:: Task details ::
Your task is to quote exactly the run of lines that starts at the line containing "Model this scene" and ends at the line containing "COL = SC.collection", including both.

* Start Working data *

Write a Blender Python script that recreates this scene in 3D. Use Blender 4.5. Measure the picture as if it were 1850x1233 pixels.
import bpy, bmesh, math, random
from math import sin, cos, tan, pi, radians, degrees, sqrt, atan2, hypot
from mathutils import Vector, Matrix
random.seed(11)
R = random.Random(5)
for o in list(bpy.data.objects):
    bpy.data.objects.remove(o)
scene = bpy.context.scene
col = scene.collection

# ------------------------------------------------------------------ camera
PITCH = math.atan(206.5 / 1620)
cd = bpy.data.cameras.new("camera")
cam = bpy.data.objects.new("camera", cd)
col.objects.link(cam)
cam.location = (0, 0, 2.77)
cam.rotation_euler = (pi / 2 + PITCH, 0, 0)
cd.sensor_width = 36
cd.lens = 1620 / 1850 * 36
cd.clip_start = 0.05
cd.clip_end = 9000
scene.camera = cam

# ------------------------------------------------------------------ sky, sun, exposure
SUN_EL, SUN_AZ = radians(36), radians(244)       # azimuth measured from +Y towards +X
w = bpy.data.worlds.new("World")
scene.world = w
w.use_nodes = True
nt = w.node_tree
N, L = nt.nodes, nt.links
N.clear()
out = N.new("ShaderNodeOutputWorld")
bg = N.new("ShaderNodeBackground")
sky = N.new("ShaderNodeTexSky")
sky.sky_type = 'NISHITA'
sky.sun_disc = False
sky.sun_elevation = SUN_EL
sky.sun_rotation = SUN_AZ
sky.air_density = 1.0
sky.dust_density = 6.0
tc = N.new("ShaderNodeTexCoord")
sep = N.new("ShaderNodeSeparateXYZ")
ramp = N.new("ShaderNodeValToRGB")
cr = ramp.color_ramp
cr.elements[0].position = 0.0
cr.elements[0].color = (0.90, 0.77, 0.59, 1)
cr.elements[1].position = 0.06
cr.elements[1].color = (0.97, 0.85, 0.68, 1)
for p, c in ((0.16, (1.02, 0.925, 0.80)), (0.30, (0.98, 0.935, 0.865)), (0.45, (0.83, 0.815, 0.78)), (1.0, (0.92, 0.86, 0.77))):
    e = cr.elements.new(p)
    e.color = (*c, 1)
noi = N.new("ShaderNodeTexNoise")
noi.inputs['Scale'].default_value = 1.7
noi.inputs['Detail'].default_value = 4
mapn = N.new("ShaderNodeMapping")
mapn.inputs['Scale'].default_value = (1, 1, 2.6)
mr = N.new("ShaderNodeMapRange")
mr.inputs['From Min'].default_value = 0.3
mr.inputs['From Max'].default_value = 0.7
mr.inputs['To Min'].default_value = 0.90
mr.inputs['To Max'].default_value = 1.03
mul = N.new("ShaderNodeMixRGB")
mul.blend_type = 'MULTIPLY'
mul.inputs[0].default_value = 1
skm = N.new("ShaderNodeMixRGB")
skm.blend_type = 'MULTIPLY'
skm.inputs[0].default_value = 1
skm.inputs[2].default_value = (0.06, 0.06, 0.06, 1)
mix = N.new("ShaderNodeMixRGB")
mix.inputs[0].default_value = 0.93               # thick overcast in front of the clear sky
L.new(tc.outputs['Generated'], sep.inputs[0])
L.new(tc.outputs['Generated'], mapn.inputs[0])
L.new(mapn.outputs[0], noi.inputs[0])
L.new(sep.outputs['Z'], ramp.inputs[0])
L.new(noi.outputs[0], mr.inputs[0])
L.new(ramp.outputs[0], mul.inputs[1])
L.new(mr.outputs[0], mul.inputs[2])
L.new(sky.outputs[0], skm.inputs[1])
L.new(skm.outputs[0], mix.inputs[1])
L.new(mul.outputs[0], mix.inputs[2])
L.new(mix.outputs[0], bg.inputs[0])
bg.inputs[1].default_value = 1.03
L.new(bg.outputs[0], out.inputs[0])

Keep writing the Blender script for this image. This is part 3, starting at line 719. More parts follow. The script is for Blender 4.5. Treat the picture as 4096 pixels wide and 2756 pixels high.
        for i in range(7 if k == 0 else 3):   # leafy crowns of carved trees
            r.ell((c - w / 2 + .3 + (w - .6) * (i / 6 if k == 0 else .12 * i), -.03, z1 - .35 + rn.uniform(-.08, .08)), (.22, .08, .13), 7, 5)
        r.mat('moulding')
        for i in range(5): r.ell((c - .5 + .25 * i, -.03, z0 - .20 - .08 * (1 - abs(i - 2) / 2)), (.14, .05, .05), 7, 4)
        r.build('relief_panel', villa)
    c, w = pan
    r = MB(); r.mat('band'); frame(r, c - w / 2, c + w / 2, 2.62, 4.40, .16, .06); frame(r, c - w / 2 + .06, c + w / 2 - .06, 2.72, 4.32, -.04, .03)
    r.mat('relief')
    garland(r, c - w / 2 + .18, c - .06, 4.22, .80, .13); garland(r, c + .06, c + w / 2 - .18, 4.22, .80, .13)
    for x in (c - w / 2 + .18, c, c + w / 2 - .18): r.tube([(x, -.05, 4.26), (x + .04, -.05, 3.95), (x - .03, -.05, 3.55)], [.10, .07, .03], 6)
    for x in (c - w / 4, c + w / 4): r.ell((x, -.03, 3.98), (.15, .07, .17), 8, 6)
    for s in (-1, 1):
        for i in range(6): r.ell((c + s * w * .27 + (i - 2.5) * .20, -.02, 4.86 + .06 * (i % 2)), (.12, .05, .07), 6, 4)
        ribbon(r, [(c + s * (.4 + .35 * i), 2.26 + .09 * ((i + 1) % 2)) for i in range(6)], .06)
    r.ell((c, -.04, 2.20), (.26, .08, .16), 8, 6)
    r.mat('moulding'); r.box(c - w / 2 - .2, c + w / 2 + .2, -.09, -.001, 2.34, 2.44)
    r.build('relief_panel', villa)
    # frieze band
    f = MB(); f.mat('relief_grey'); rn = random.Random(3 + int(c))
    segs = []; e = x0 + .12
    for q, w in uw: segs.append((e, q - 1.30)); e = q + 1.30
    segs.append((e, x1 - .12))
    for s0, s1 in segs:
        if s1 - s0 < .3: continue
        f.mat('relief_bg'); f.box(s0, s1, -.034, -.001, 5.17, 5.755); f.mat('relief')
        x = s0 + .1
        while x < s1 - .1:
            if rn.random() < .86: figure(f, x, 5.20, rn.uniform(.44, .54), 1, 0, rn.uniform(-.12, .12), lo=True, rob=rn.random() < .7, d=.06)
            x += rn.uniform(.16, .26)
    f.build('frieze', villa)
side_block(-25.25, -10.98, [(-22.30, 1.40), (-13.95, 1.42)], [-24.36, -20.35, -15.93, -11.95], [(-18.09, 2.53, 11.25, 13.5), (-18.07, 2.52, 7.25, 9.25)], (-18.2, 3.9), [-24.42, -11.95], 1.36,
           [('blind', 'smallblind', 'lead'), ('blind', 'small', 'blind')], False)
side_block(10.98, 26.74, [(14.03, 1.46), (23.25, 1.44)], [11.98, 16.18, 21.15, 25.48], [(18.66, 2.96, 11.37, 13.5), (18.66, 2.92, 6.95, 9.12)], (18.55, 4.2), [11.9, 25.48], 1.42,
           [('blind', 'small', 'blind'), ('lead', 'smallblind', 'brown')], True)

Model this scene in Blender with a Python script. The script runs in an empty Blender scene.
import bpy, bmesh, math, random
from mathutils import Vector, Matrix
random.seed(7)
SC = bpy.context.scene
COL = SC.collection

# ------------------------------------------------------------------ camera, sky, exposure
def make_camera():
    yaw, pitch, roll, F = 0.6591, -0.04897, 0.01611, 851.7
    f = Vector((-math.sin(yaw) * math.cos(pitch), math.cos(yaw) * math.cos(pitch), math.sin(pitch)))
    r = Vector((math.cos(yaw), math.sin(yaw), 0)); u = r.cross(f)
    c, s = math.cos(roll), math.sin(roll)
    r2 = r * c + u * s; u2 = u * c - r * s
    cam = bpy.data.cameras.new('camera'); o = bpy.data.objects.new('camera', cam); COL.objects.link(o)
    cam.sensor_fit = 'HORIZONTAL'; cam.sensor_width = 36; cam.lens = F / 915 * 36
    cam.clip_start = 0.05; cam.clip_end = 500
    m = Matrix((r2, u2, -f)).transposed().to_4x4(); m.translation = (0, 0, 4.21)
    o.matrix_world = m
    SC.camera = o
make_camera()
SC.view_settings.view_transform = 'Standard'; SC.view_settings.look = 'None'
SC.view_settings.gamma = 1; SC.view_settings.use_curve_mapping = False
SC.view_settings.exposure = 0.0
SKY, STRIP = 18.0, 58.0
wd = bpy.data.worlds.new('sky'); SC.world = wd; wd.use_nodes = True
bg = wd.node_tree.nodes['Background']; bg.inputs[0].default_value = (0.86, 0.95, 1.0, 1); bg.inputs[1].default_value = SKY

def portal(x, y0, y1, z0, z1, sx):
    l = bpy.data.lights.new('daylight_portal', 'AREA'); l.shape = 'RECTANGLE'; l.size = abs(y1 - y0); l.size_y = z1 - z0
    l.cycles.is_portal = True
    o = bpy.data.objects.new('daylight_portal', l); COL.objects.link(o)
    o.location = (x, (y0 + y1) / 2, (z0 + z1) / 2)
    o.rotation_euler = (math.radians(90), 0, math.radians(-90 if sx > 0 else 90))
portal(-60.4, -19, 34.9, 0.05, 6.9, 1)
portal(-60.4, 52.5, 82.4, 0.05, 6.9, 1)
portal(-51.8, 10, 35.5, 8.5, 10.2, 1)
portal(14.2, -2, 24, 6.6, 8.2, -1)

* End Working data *

:: Solution ::
Model this scene in Blender with a Python script. The script runs in an empty Blender scene.
import bpy, bmesh, math, random
from mathutils import Vector, Matrix
random.seed(7)
SC = bpy.context.scene
COL = SC.collection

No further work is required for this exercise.